++++ Dataset excerpt ++++

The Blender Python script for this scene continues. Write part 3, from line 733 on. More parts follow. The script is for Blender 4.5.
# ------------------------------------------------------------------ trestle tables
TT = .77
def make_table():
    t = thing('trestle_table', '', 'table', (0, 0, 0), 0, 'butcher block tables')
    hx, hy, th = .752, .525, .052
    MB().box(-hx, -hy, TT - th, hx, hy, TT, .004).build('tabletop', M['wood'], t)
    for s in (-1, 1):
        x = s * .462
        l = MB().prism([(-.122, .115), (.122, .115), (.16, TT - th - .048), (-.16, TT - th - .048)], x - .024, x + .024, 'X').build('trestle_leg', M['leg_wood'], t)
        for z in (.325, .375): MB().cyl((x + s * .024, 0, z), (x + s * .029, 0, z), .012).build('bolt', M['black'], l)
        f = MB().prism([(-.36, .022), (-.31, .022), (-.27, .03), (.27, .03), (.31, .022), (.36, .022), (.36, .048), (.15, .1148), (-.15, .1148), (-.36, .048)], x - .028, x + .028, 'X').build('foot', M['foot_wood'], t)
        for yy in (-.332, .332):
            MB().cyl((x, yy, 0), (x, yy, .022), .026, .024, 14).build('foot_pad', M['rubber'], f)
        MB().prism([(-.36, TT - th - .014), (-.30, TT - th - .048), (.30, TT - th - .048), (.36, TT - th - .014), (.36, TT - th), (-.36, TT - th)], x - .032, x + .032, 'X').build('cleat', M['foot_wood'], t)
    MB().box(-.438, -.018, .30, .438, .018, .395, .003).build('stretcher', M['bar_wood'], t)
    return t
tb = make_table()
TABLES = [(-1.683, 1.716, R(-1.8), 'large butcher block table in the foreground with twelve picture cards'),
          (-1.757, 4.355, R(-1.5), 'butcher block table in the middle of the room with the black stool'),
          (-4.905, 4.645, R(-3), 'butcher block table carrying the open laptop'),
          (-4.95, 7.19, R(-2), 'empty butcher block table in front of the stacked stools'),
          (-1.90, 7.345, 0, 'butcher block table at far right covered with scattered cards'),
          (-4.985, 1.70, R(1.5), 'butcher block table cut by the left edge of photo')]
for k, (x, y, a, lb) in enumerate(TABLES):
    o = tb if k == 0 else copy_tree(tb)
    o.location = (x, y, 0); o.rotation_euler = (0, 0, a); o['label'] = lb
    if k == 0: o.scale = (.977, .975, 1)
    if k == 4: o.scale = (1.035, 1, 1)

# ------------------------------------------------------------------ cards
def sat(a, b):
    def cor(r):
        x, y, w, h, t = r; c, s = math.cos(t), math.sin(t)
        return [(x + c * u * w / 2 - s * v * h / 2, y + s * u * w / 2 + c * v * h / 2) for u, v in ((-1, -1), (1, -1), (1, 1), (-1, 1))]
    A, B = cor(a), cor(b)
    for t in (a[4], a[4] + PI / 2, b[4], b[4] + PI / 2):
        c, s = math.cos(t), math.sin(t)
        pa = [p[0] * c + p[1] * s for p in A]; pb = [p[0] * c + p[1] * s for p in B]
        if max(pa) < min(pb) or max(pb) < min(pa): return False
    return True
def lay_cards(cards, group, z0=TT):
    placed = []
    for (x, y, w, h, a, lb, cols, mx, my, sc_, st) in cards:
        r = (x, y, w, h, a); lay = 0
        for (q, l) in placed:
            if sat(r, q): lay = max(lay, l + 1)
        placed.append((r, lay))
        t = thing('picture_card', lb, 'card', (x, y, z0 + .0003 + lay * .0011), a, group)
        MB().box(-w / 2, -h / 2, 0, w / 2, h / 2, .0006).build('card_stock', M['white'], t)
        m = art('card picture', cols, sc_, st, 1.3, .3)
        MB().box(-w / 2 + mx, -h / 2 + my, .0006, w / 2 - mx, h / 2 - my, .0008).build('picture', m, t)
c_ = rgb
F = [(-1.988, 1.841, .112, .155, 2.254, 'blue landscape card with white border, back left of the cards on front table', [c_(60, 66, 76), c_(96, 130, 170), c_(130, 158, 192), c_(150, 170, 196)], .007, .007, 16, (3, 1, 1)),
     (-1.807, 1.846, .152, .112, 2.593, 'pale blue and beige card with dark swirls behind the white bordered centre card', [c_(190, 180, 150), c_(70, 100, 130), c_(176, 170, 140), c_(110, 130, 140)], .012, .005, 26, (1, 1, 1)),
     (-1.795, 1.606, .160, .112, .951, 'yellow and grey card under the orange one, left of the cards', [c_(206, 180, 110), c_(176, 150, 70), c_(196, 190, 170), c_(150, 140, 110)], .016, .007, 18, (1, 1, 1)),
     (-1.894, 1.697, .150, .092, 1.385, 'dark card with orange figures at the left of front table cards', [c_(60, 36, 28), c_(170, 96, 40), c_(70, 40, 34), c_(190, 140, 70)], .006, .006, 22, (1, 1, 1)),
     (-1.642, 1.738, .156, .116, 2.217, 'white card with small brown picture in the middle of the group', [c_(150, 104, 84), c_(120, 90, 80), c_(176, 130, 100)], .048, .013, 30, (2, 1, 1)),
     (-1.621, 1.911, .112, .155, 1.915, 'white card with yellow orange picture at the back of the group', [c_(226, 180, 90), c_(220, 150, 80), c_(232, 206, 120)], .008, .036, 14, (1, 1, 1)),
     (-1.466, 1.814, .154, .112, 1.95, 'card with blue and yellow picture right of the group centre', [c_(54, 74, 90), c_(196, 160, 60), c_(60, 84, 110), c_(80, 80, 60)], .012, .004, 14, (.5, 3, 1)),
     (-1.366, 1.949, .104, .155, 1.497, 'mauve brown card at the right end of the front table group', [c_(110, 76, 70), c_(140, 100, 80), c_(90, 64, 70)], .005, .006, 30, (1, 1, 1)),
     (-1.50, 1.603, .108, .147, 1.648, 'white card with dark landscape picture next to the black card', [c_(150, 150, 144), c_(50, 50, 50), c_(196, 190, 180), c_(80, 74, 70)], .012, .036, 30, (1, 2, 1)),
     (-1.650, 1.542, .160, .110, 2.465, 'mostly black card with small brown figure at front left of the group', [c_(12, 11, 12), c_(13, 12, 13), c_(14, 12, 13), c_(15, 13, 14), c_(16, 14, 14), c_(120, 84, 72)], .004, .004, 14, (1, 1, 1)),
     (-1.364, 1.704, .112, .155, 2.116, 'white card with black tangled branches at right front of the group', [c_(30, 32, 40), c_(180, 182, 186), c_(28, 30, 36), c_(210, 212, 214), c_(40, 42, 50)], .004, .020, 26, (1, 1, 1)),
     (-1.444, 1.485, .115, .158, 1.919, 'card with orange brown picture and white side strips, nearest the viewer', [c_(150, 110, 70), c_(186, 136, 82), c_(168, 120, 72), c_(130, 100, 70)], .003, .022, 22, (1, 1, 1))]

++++

- [What this task involves]: Reproduce the data in full, exactly as presented.

- [Answer]:
The Blender Python script for this scene continues. Write part 3, from line 733 on. More parts follow. The script is for Blender 4.5.
# ------------------------------------------------------------------ trestle tables
TT = .77
def make_table():
    t = thing('trestle_table', '', 'table', (0, 0, 0), 0, 'butcher block tables')
    hx, hy, th = .752, .525, .052
    MB().box(-hx, -hy, TT - th, hx, hy, TT, .004).build('tabletop', M['wood'], t)
    for s in (-1, 1):
        x = s * .462
        l = MB().prism([(-.122, .115), (.122, .115), (.16, TT - th - .048), (-.16, TT - th - .048)], x - .024, x + .024, 'X').build('trestle_leg', M['leg_wood'], t)
        for z in (.325, .375): MB().cyl((x + s * .024, 0, z), (x + s * .029, 0, z), .012).build('bolt', M['black'], l)
        f = MB().prism([(-.36, .022), (-.31, .022), (-.27, .03), (.27, .03), (.31, .022), (.36, .022), (.36, .048), (.15, .1148), (-.15, .1148), (-.36, .048)], x - .028, x + .028, 'X').build('foot', M['foot_wood'], t)
        for yy in (-.332, .332):
            MB().cyl((x, yy, 0), (x, yy, .022), .026, .024, 14).build('foot_pad', M['rubber'], f)
        MB().prism([(-.36, TT - th - .014), (-.30, TT - th - .048), (.30, TT - th - .048), (.36, TT - th - .014), (.36, TT - th), (-.36, TT - th)], x - .032, x + .032, 'X').build('cleat', M['foot_wood'], t)
    MB().box(-.438, -.018, .30, .438, .018, .395, .003).build('stretcher', M['bar_wood'], t)
    return t
tb = make_table()
TABLES = [(-1.683, 1.716, R(-1.8), 'large butcher block table in the foreground with twelve picture cards'),
          (-1.757, 4.355, R(-1.5), 'butcher block table in the middle of the room with the black stool'),
          (-4.905, 4.645, R(-3), 'butcher block table carrying the open laptop'),
          (-4.95, 7.19, R(-2), 'empty butcher block table in front of the stacked stools'),
          (-1.90, 7.345, 0, 'butcher block table at far right covered with scattered cards'),
          (-4.985, 1.70, R(1.5), 'butcher block table cut by the left edge of photo')]
for k, (x, y, a, lb) in enumerate(TABLES):
    o = tb if k == 0 else copy_tree(tb)
    o.location = (x, y, 0); o.rotation_euler = (0, 0, a); o['label'] = lb
    if k == 0: o.scale = (.977, .975, 1)
    if k == 4: o.scale = (1.035, 1, 1)

# ------------------------------------------------------------------ cards
def sat(a, b):
    def cor(r):
        x, y, w, h, t = r; c, s = math.cos(t), math.sin(t)
        return [(x + c * u * w / 2 - s * v * h / 2, y + s * u * w / 2 + c * v * h / 2) for u, v in ((-1, -1), (1, -1), (1, 1), (-1, 1))]
    A, B = cor(a), cor(b)
    for t in (a[4], a[4] + PI / 2, b[4], b[4] + PI / 2):
        c, s = math.cos(t), math.sin(t)
        pa = [p[0] * c + p[1] * s for p in A]; pb = [p[0] * c + p[1] * s for p in B]
        if max(pa) < min(pb) or max(pb) < min(pa): return False
    return True
def lay_cards(cards, group, z0=TT):
    placed = []
    for (x, y, w, h, a, lb, cols, mx, my, sc_, st) in cards:
        r = (x, y, w, h, a); lay = 0
        for (q, l) in placed:
            if sat(r, q): lay = max(lay, l + 1)
        placed.append((r, lay))
        t = thing('picture_card', lb, 'card', (x, y, z0 + .0003 + lay * .0011), a, group)
        MB().box(-w / 2, -h / 2, 0, w / 2, h / 2, .0006).build('card_stock', M['white'], t)
        m = art('card picture', cols, sc_, st, 1.3, .3)
        MB().box(-w / 2 + mx, -h / 2 + my, .0006, w / 2 - mx, h / 2 - my, .0008).build('picture', m, t)
c_ = rgb
F = [(-1.988, 1.841, .112, .155, 2.254, 'blue landscape card with white border, back left of the cards on front table', [c_(60, 66, 76), c_(96, 130, 170), c_(130, 158, 192), c_(150, 170, 196)], .007, .007, 16, (3, 1, 1)),
     (-1.807, 1.846, .152, .112, 2.593, 'pale blue and beige card with dark swirls behind the white bordered centre card', [c_(190, 180, 150), c_(70, 100, 130), c_(176, 170, 140), c_(110, 130, 140)], .012, .005, 26, (1, 1, 1)),
     (-1.795, 1.606, .160, .112, .951, 'yellow and grey card under the orange one, left of the cards', [c_(206, 180, 110), c_(176, 150, 70), c_(196, 190, 170), c_(150, 140, 110)], .016, .007, 18, (1, 1, 1)),
     (-1.894, 1.697, .150, .092, 1.385, 'dark card with orange figures at the left of front table cards', [c_(60, 36, 28), c_(170, 96, 40), c_(70, 40, 34), c_(190, 140, 70)], .006, .006, 22, (1, 1, 1)),
     (-1.642, 1.738, .156, .116, 2.217, 'white card with small brown picture in the middle of the group', [c_(150, 104, 84), c_(120, 90, 80), c_(176, 130, 100)], .048, .013, 30, (2, 1, 1)),
     (-1.621, 1.911, .112, .155, 1.915, 'white card with yellow orange picture at the back of the group', [c_(226, 180, 90), c_(220, 150, 80), c_(232, 206, 120)], .008, .036, 14, (1, 1, 1)),
     (-1.466, 1.814, .154, .112, 1.95, 'card with blue and yellow picture right of the group centre', [c_(54, 74, 90), c_(196, 160, 60), c_(60, 84, 110), c_(80, 80, 60)], .012, .004, 14, (.5, 3, 1)),
     (-1.366, 1.949, .104, .155, 1.497, 'mauve brown card at the right end of the front table group', [c_(110, 76, 70), c_(140, 100, 80), c_(90, 64, 70)], .005, .006, 30, (1, 1, 1)),
     (-1.50, 1.603, .108, .147, 1.648, 'white card with dark landscape picture next to the black card', [c_(150, 150, 144), c_(50, 50, 50), c_(196, 190, 180), c_(80, 74, 70)], .012, .036, 30, (1, 2, 1)),
     (-1.650, 1.542, .160, .110, 2.465, 'mostly black card with small brown figure at front left of the group', [c_(12, 11, 12), c_(13, 12, 13), c_(14, 12, 13), c_(15, 13, 14), c_(16, 14, 14), c_(120, 84, 72)], .004, .004, 14, (1, 1, 1)),
     (-1.364, 1.704, .112, .155, 2.116, 'white card with black tangled branches at right front of the group', [c_(30, 32, 40), c_(180, 182, 186), c_(28, 30, 36), c_(210, 212, 214), c_(40, 42, 50)], .004, .020, 26, (1, 1, 1)),
     (-1.444, 1.485, .115, .158, 1.919, 'card with orange brown picture and white side strips, nearest the viewer', [c_(150, 110, 70), c_(186, 136, 82), c_(168, 120, 72), c_(130, 100, 70)], .003, .022, 22, (1, 1, 1))]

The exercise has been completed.